Art.É autorizado o Poder Executivo a implantar o Aproveitamento Hidroelétrico Belo Monte no trecho do Rio Xingu, denominado “Volta Grande do Xingu”, localizado no Estado do Pará, a ser desenvolvido após estudos de viabilidade técnica, econômica, ambiental e outros que julgar necessários.
A consulta obrigatória às comunidades indígenas que poderiam ser afetadas ficou para depois:

Art. 2º Os estudos referidos no art. 1º deste Decreto Legislativo deverão abranger, dentre outros, os seguintes:
I - Estudo de Impacto Ambiental - EIA;
II - Relatório de Impacto Ambiental - Rima;
III - Avaliação Ambiental Integrada - AAI da bacia do Rio Xingu; e
IV - estudo de natureza antropológica, atinente às comunidades indígenas localizadas na área sob influência do empreendimento, devendo, nos termos do § 3º do art. 231 da Constituição Federal, ser ouvidas as comunidades afetadas.
Parágrafo único. Os estudos referidos no caput deste artigo, com a participação do Estado do Pará, em que se localiza a hidroelétrica, deverão ser elaborados na forma da legislação aplicável à matéria.
A má técnica legislativa, usual no Congresso Nacional brasileiro dos últimos tempos, resplandece no parágrafo único (ele diz apenas que o direito aplicável deverá ser seguido, como se o princípio da legalidade já não existisse no direito brasileiro).
Até mesmo esse decreto legislativo, apesar de não cumprir realmente a Convenção da OIT, prevê que devem ser "ouvidas" as comunidades interessadas. Isso não foi feito, como se sabe, o que justificou o deferimento, pelo Tribunal Regional Federal da 1ª Região, do pedido de suspensão das obras de Belo Monte pelo Ministério Público Federal do Pará.
Há pouco, o Supremo Tribunal Federal, em decisão monocrática do seu presidente, Ministro Ayres Britto, cujo histórico reacionário em relação ao campo é salientado neste artigo de Claudio Angelo (agradeço a Idelber Avelar por ter chamado a atenção para o texto), deferiu pedido da Advocacia-Geral da União para a retomada das obras. Também escreverei sobre a decisão, mas em outra perspectiva.
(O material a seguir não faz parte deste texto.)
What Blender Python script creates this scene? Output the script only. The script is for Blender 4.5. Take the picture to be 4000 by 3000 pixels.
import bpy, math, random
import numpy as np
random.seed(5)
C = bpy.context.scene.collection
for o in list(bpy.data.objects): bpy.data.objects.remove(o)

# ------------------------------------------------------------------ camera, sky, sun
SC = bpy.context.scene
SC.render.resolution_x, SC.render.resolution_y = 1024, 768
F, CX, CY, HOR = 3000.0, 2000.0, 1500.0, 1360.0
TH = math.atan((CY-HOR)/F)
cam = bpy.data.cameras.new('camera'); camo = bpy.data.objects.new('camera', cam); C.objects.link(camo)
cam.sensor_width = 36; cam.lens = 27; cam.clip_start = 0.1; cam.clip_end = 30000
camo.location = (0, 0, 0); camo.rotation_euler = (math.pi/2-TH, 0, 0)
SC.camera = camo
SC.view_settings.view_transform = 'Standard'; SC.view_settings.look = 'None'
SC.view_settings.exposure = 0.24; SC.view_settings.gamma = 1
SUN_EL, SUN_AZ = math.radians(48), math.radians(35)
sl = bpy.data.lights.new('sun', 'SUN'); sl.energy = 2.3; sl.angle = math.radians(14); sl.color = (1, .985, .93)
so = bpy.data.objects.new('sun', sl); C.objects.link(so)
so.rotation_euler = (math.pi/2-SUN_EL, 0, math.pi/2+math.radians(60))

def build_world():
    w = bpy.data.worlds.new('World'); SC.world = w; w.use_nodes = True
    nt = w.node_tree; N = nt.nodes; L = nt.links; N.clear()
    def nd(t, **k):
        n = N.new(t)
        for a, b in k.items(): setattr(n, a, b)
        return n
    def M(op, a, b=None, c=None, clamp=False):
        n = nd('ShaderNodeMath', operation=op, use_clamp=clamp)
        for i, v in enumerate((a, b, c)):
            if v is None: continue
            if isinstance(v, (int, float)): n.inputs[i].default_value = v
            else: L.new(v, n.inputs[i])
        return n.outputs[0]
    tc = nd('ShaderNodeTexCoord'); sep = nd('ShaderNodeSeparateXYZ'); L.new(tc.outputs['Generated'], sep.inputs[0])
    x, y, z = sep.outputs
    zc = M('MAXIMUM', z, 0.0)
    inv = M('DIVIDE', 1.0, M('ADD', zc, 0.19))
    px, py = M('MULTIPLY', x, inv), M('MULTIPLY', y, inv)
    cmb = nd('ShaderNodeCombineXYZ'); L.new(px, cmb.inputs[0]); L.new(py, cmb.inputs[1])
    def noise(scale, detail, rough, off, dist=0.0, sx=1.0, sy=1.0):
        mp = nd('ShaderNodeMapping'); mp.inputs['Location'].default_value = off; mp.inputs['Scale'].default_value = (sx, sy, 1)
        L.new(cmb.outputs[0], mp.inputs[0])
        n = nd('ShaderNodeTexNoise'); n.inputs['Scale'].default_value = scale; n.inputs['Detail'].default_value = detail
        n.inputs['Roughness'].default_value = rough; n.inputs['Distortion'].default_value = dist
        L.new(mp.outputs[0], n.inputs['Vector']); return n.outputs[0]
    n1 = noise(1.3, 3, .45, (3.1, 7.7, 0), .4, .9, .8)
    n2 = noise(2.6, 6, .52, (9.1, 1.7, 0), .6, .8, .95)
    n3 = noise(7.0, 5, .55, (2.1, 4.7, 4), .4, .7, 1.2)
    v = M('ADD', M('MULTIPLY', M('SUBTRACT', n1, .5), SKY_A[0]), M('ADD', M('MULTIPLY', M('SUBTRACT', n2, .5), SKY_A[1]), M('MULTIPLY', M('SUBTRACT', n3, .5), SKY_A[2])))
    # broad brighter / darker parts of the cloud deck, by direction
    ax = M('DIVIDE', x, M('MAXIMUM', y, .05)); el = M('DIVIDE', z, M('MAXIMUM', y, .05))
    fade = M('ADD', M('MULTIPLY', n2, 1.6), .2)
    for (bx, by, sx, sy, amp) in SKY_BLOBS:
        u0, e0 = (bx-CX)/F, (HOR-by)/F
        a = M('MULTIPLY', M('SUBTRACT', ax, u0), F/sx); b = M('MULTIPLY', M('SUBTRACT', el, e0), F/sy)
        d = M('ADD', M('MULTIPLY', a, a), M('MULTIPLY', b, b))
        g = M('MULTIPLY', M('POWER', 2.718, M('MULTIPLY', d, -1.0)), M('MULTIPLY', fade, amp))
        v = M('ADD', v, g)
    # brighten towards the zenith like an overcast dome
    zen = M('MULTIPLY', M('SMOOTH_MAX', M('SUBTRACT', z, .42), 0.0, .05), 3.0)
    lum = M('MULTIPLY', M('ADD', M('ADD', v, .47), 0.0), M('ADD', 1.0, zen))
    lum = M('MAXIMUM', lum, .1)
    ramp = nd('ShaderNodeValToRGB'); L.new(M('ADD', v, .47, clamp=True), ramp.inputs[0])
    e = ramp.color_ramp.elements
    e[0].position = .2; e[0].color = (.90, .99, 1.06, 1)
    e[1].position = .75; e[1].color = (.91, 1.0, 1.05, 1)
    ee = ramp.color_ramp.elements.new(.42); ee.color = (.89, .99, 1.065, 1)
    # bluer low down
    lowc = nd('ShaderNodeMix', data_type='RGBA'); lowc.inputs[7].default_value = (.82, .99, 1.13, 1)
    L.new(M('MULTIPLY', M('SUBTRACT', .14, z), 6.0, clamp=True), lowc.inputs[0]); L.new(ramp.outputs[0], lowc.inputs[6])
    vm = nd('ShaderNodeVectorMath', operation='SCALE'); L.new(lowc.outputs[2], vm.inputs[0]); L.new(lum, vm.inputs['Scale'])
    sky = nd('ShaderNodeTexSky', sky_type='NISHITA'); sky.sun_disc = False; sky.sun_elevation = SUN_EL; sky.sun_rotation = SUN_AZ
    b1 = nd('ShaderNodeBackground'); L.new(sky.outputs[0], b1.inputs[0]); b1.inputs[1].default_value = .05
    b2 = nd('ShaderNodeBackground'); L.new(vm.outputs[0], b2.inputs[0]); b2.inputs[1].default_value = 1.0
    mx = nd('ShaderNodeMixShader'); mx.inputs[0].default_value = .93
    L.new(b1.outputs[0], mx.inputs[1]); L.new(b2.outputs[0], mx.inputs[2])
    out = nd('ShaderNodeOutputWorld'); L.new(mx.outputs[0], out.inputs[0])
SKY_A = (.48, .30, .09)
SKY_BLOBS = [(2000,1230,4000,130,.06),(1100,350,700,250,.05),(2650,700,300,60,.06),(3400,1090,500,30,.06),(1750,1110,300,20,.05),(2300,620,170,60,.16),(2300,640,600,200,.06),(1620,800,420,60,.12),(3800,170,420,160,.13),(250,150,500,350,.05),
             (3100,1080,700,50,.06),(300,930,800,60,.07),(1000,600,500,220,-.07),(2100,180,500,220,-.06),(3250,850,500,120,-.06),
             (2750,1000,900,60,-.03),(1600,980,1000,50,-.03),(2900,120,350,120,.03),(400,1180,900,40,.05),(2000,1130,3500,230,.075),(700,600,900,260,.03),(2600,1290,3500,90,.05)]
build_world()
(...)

Se tal é a Corte mais alta do Judiciário brasileiro, a necessidade de instrumentos internacionais efetivos somente se ressalta ainda mais, e explica porque outros Estados, além do Brasil, cujas políticas oficiais marcam-se pelo cumprimento apenas seletivo dos direitos humanos, estejam com ele nesse ataque. A postura da Venezuela, por meio do governo autocrático de Hugo Chávez, em deixar a Corte Interamericana de Direitos Humanos, é oportuna para um Estado que progressivamente cerceia esses direitos.
No entanto, como bem dizia Kant em À paz perpétua, os Estados irão, hipocritamente, negar (daí o papel do princípio da publicidade para a garantia do direito público) que estão a agir contra a validade dos direitos humanos, por meio das máximas sofísticas. Entre elas, está a si fecisti, nega, abundantemente empregada nos atuais ataques contra o Sistema Interamericano de Direitos Humanos.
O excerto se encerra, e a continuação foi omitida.